→ **TASK DESCRIPTION**
Print the listing below in its entirety, character for character.

======== DATA SECTION ========

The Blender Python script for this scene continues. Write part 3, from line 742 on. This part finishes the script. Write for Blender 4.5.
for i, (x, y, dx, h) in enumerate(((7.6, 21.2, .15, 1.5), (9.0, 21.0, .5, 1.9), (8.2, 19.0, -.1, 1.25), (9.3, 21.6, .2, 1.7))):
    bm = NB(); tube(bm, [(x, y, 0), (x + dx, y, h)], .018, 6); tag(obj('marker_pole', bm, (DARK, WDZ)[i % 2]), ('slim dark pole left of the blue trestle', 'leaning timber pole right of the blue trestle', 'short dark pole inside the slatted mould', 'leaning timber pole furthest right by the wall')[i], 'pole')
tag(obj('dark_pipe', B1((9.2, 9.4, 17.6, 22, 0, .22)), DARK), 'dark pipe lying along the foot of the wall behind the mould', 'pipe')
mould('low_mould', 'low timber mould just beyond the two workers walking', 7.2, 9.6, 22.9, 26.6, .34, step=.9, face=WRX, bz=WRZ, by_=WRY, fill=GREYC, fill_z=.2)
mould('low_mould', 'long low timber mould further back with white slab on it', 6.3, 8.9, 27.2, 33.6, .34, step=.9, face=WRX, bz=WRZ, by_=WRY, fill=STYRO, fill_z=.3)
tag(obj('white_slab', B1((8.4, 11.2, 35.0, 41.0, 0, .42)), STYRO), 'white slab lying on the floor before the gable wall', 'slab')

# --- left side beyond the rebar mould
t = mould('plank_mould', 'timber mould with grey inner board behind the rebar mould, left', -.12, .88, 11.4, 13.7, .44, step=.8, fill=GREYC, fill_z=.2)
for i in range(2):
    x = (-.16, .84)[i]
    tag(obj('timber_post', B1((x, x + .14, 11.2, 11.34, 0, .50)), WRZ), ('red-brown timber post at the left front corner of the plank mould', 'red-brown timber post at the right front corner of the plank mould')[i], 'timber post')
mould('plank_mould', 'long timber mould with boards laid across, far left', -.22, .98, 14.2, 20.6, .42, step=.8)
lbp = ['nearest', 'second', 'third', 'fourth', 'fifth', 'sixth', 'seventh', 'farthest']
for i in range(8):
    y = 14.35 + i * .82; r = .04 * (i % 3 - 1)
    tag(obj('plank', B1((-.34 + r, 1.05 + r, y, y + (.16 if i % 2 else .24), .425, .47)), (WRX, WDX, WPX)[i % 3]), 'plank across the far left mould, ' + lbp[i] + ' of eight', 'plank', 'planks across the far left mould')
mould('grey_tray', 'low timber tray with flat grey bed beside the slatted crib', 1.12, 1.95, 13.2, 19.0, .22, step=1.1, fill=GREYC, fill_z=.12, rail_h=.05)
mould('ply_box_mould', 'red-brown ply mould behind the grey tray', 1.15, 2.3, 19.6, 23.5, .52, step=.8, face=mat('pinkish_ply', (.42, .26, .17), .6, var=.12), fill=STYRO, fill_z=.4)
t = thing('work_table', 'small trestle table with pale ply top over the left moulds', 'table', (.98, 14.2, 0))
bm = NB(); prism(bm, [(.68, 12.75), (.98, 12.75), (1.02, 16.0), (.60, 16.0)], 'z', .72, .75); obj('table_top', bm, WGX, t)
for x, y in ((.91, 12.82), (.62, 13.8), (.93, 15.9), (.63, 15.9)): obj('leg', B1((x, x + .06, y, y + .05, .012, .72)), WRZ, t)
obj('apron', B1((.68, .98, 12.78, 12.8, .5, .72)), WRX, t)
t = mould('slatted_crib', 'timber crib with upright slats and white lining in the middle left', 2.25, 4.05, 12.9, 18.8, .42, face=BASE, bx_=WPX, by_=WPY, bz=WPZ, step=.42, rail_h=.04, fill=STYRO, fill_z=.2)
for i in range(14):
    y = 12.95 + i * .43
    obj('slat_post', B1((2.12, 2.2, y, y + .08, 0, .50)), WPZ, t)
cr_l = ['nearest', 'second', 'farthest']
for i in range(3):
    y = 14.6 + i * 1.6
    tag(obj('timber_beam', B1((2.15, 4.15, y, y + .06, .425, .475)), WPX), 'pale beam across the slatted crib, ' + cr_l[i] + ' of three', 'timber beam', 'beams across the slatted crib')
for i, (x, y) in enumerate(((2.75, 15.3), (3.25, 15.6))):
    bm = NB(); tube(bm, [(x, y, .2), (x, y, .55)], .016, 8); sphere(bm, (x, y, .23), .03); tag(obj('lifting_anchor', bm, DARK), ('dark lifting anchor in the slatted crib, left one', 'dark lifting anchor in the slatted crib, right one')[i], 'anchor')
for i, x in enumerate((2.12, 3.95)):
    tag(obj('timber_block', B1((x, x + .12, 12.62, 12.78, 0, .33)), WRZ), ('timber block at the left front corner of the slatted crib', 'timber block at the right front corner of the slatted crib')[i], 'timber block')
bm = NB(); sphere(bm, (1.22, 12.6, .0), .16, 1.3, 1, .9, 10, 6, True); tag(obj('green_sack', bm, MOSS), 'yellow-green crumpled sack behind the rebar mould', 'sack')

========

→ **EXERCISE RESULT**
The Blender Python script for this scene continues. Write part 3, from line 742 on. This part finishes the script. Write for Blender 4.5.
for i, (x, y, dx, h) in enumerate(((7.6, 21.2, .15, 1.5), (9.0, 21.0, .5, 1.9), (8.2, 19.0, -.1, 1.25), (9.3, 21.6, .2, 1.7))):
    bm = NB(); tube(bm, [(x, y, 0), (x + dx, y, h)], .018, 6); tag(obj('marker_pole', bm, (DARK, WDZ)[i % 2]), ('slim dark pole left of the blue trestle', 'leaning timber pole right of the blue trestle', 'short dark pole inside the slatted mould', 'leaning timber pole furthest right by the wall')[i], 'pole')
tag(obj('dark_pipe', B1((9.2, 9.4, 17.6, 22, 0, .22)), DARK), 'dark pipe lying along the foot of the wall behind the mould', 'pipe')
mould('low_mould', 'low timber mould just beyond the two workers walking', 7.2, 9.6, 22.9, 26.6, .34, step=.9, face=WRX, bz=WRZ, by_=WRY, fill=GREYC, fill_z=.2)
mould('low_mould', 'long low timber mould further back with white slab on it', 6.3, 8.9, 27.2, 33.6, .34, step=.9, face=WRX, bz=WRZ, by_=WRY, fill=STYRO, fill_z=.3)
tag(obj('white_slab', B1((8.4, 11.2, 35.0, 41.0, 0, .42)), STYRO), 'white slab lying on the floor before the gable wall', 'slab')

# --- left side beyond the rebar mould
t = mould('plank_mould', 'timber mould with grey inner board behind the rebar mould, left', -.12, .88, 11.4, 13.7, .44, step=.8, fill=GREYC, fill_z=.2)
for i in range(2):
    x = (-.16, .84)[i]
    tag(obj('timber_post', B1((x, x + .14, 11.2, 11.34, 0, .50)), WRZ), ('red-brown timber post at the left front corner of the plank mould', 'red-brown timber post at the right front corner of the plank mould')[i], 'timber post')
mould('plank_mould', 'long timber mould with boards laid across, far left', -.22, .98, 14.2, 20.6, .42, step=.8)
lbp = ['nearest', 'second', 'third', 'fourth', 'fifth', 'sixth', 'seventh', 'farthest']
for i in range(8):
    y = 14.35 + i * .82; r = .04 * (i % 3 - 1)
    tag(obj('plank', B1((-.34 + r, 1.05 + r, y, y + (.16 if i % 2 else .24), .425, .47)), (WRX, WDX, WPX)[i % 3]), 'plank across the far left mould, ' + lbp[i] + ' of eight', 'plank', 'planks across the far left mould')
mould('grey_tray', 'low timber tray with flat grey bed beside the slatted crib', 1.12, 1.95, 13.2, 19.0, .22, step=1.1, fill=GREYC, fill_z=.12, rail_h=.05)
mould('ply_box_mould', 'red-brown ply mould behind the grey tray', 1.15, 2.3, 19.6, 23.5, .52, step=.8, face=mat('pinkish_ply', (.42, .26, .17), .6, var=.12), fill=STYRO, fill_z=.4)
t = thing('work_table', 'small trestle table with pale ply top over the left moulds', 'table', (.98, 14.2, 0))
bm = NB(); prism(bm, [(.68, 12.75), (.98, 12.75), (1.02, 16.0), (.60, 16.0)], 'z', .72, .75); obj('table_top', bm, WGX, t)
for x, y in ((.91, 12.82), (.62, 13.8), (.93, 15.9), (.63, 15.9)): obj('leg', B1((x, x + .06, y, y + .05, .012, .72)), WRZ, t)
obj('apron', B1((.68, .98, 12.78, 12.8, .5, .72)), WRX, t)
t = mould('slatted_crib', 'timber crib with upright slats and white lining in the middle left', 2.25, 4.05, 12.9, 18.8, .42, face=BASE, bx_=WPX, by_=WPY, bz=WPZ, step=.42, rail_h=.04, fill=STYRO, fill_z=.2)
for i in range(14):
    y = 12.95 + i * .43
    obj('slat_post', B1((2.12, 2.2, y, y + .08, 0, .50)), WPZ, t)
cr_l = ['nearest', 'second', 'farthest']
for i in range(3):
    y = 14.6 + i * 1.6
    tag(obj('timber_beam', B1((2.15, 4.15, y, y + .06, .425, .475)), WPX), 'pale beam across the slatted crib, ' + cr_l[i] + ' of three', 'timber beam', 'beams across the slatted crib')
for i, (x, y) in enumerate(((2.75, 15.3), (3.25, 15.6))):
    bm = NB(); tube(bm, [(x, y, .2), (x, y, .55)], .016, 8); sphere(bm, (x, y, .23), .03); tag(obj('lifting_anchor', bm, DARK), ('dark lifting anchor in the slatted crib, left one', 'dark lifting anchor in the slatted crib, right one')[i], 'anchor')
for i, x in enumerate((2.12, 3.95)):
    tag(obj('timber_block', B1((x, x + .12, 12.62, 12.78, 0, .33)), WRZ), ('timber block at the left front corner of the slatted crib', 'timber block at the right front corner of the slatted crib')[i], 'timber block')
bm = NB(); sphere(bm, (1.22, 12.6, .0), .16, 1.3, 1, .9, 10, 6, True); tag(obj('green_sack', bm, MOSS), 'yellow-green crumpled sack behind the rebar mould', 'sack')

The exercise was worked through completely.